The film stars Leonardo DiCaprio as Hugh Glass – who is working with a group of fur traders on the American frontier in the early 1800s alongside his son, Hawk (Forrest Goodluck), a “half breed” – a product of Glass’ tragically short lived marriage to a Pawnee woman, seen only in flashbacks that strain for Terrence Malick like dreamscapes. Things look beautiful for all of about 3 minutes, before the Arikara Indiains attack them, in a brilliantly executed, bloody as hell battle sequence – that kills many of the white men, and send the rest of them running. To make matters worse for Glass, he is soon mauled by a bear (another brilliant, bloody sequence – although this one probably goes on too long) – and is eventually left behind by the rest of the group in the hands of Fitzgerald (Tom Hardy), who already hates Glass and a cowardly kid (Will Poulter) – alongside Hawk. Needless to say, things get even worse – but Glass refuses to die, not matter how sensible it would be for him to do so – and is instead hell-bent on revenge on Fitzgerald.

The film is based on the historical novel by Michael Punke, but certainly takes liberties with the novel – Hawk for example was not in novel. By giving Glass a son, the movie makes him an even more sympathetic character, which is somewhat understandable, but also makes him a proxy stand-in for the evils the white man did to the Native Americans, which is less forgivable. This is a movie that pays lip service to the plight of the Native Americans – but that doesn’t extend to making any of them a three-dimensional character. To be fair though, DiCaprio’s Glass isn’t much of a three-dimensional character either. His performance is essentially one misery after another after another – he spends almost the entire movie by himself, saying little, and surviving one damn thing after another that should kill him. DiCaprio gives a committed, physical performance to be sure – but it’s kind of sad to think that one of the great actors of our time – who has delivered many legitimately great performances (Catch Me If You Can, The Aviator, The Departed, Revolutionary Road, Shutter Island, Django Unchained, The Wolf of Wall Street, etc) is probably going to win an Oscar for one his least complex performances. The best performance in the movie is clearly by Tom Hardy, who embraces the racism and violence of Fitzgerald – who is the only character I feel the audience really gets to know and understand by the end of the film.

I have problems with The Revenant to be sure. The film adds some magical realism to the mix, and is prone to blowing up little moments into the grandiose moments that don’t really add much to the film. The film runs nearly three hours, and not a whole lot happens in it. Yet, there are moments are great as anything you will see this year – and the cinematography by the great Emmanuel Lubezki truly is stunning – favoring long tracking shots that often remain close to the characters face, it truly is amazing. Yet, when the film goes grandiose and strains for larger meaning, it loses its way.
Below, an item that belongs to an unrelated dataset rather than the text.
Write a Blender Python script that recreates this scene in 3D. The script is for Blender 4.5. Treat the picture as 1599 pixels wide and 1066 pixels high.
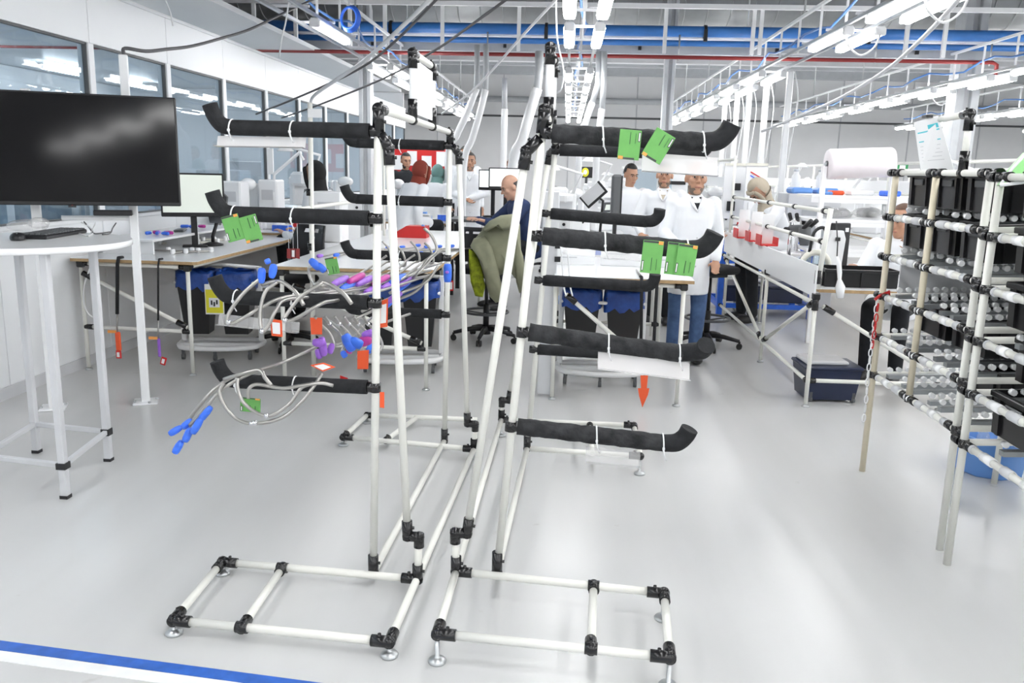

The presence of Lubezki cannot help but recall another movie about the White Man and Native Americans – Terrence Malick’s brilliant The New World (2005), which earns its larger themes because it takes them seriously. Innaritu has grafted them onto a simple revenge story that cannot support it.

I still think you should see The Revenant – especially on the big screen, where the best moments will work better than on even the best home theater system. The film is hugely ambitious, and though it comes up far short of those ambitions, and at times can be a difficult slog to get through, what works about the film makes up for what doesn’t. A little helpful hint though – leave with a couple minutes left in the film – the final shot in the movie is so ridiculous, I couldn’t help but laugh. That isn’t precisely the note the film was going for.